É incerto o efeito que os ataques às instalações petrolíferas sauditas terão sobre a política dos EUA em relação ao Irã se mantiverem suas acusações contra o regime. Apenas três dias antes, na quarta-feira, Trump deixou a porta aberta para um abrandamento das sanções econômicas que impôs àquele país para forçá-lo a renegociar um acordo nuclear que substitua o de 2015. “Acredito que eles gostariam de chegar a um acordo”, disse o presidente à imprensa, lembrando que o Irã “atravessa enormes dificuldades financeiras e as sanções estão ficando cada vez mais duras”. Quando perguntado diretamente sobre a possibilidade de reduzi-las, respondeu: “Vamos ver o que acontece”, bem ao seu estilo.

Por causa da mediação francesa durante o último G7, no final de agosto, Trump expressou sua disposição de se encontrar com o presidente iraniano, Hasan Rohani, durante a Assembleia Geral das Nações Unidas, que começa na próxima terça-feira.
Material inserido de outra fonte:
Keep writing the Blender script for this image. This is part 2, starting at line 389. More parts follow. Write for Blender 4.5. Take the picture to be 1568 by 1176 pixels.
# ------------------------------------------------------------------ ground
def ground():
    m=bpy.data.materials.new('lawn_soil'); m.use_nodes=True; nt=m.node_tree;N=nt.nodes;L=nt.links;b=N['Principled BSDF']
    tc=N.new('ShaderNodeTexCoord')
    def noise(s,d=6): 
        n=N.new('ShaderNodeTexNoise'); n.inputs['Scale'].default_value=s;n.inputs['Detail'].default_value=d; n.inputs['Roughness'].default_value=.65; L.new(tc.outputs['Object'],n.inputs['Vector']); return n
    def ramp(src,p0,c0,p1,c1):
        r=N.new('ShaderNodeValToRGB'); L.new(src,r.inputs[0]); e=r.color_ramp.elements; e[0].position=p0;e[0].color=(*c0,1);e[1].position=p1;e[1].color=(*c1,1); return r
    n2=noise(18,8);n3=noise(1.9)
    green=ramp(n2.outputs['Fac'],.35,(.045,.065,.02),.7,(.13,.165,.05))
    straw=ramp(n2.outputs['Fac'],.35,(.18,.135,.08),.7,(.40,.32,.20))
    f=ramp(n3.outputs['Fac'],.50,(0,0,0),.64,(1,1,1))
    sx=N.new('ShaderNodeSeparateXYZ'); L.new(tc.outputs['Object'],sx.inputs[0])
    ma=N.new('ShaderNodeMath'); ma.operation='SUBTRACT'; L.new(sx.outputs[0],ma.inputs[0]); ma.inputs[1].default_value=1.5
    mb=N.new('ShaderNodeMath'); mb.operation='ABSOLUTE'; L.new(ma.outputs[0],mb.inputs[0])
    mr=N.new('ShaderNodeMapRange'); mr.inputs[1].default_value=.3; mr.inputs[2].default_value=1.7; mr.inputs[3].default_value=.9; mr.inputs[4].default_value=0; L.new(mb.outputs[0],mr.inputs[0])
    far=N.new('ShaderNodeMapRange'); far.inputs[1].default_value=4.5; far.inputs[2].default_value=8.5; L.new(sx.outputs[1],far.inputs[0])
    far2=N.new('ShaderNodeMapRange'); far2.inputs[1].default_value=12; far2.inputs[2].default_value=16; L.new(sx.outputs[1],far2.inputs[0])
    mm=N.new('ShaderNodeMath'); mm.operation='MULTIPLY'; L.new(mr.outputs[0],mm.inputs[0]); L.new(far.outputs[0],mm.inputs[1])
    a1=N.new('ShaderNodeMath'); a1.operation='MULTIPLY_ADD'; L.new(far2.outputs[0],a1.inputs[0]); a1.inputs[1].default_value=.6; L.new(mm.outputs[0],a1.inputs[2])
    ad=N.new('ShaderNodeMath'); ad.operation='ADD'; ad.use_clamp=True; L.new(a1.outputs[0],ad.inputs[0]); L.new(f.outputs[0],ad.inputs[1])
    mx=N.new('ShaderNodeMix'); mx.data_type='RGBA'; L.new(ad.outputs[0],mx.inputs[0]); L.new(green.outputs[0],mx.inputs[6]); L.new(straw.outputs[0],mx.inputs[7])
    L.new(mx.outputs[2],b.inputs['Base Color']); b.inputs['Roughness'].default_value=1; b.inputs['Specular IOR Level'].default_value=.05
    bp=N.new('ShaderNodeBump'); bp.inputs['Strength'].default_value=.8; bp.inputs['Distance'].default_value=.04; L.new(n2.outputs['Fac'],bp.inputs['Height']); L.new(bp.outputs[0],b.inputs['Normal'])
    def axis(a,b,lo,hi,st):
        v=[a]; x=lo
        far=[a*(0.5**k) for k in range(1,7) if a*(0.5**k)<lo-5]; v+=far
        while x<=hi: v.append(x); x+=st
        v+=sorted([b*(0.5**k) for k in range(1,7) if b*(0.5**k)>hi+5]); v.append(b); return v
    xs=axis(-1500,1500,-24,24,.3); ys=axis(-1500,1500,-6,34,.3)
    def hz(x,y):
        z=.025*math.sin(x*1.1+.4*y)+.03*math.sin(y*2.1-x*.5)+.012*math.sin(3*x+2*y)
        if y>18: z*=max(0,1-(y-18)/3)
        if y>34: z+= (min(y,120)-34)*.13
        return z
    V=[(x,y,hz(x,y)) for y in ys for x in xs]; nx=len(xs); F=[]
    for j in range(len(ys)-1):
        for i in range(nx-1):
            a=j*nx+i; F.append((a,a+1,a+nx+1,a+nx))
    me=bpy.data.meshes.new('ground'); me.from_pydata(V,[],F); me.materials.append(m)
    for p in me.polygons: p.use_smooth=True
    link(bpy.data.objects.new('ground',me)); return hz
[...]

No entanto, Rohani descartou qualquer reunião enquanto as sanções não forem levantadas. Além disso, não está claro que tenha o apoio para isso do líder supremo, o aiatolá Ali Khamenei, que tem a última palavra em todos os assuntos de segurança nacional e política externa.

Alguns analistas norte-americanos especularam que os ataques tentarão fechar qualquer possibilidade a esse respeito. “Não ajudam”, respondeu Kellyanne Conway, assessora da Casa Branca, à rede Fox neste domingo. Mas Conway não descartou a eventualidade de uma cúpula.
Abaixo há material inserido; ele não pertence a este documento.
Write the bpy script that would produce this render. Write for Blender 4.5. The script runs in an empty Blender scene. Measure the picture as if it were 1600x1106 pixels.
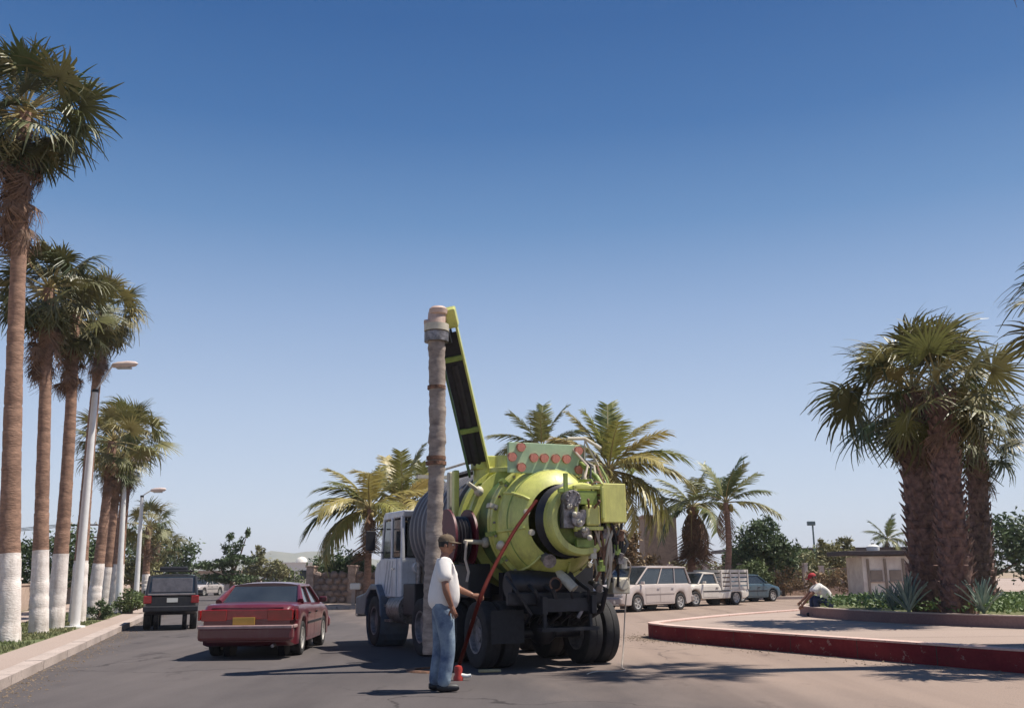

Os Estados Unidos e a Arábia Saudita já acusaram o Irã de estar por trás das sabotagens contra navios-tanque no Estreito de Ormuz e nas infraestruturas petrolíferas sauditas dos últimos meses, algo que Teerã negou. Também responsabilizam a República Islâmica de armar os rebeldes iemenitas (o que ambos rejeitam). Pompeo foi mais longe desta vez, ao dizer que os bombardeios de Abqaiq e Khurais não teriam se originado no Iêmen, mas no Irã.

Tanto Abqaiq quanto Khurai, os objetivos alcançados pelos rebeldes iemenitas, estão muito além da faixa de 150 quilômetros de alcance dos drones em poder dos huthi, os chamados Qatef-1. No entanto, investigadores da ONU revelaram que os rebeldes têm um novo modelo, o UAV-X, que pode chegar a 1.500 quilômetros.

ARAMCO, GIGANTE DO SETOR

Rentabilidade. A petroleira estatal saudita Aramco é considerada a companhia mais rentável do mundo, responsável pela produção de 10% do petróleo bruto em todo o mundo. A Arábia Saudita é, além disso, o maior exportador de petróleo.

Valor. As autoridades sauditas estimam o valor da companhia em dois trilhões de dólares (cerca de oito trilhões de reais), o dobro do que vale o gigante informático Apple.

Emprego. A Aramco dá trabalho a 65.000 pessoas.

Mercado. A companhia prevê abrir seu capital em 2020.

Produção. A refinaria de Abqaiq é considerada a maior do mundo, com uma produção de aproximadamente sete milhões de barris por dia.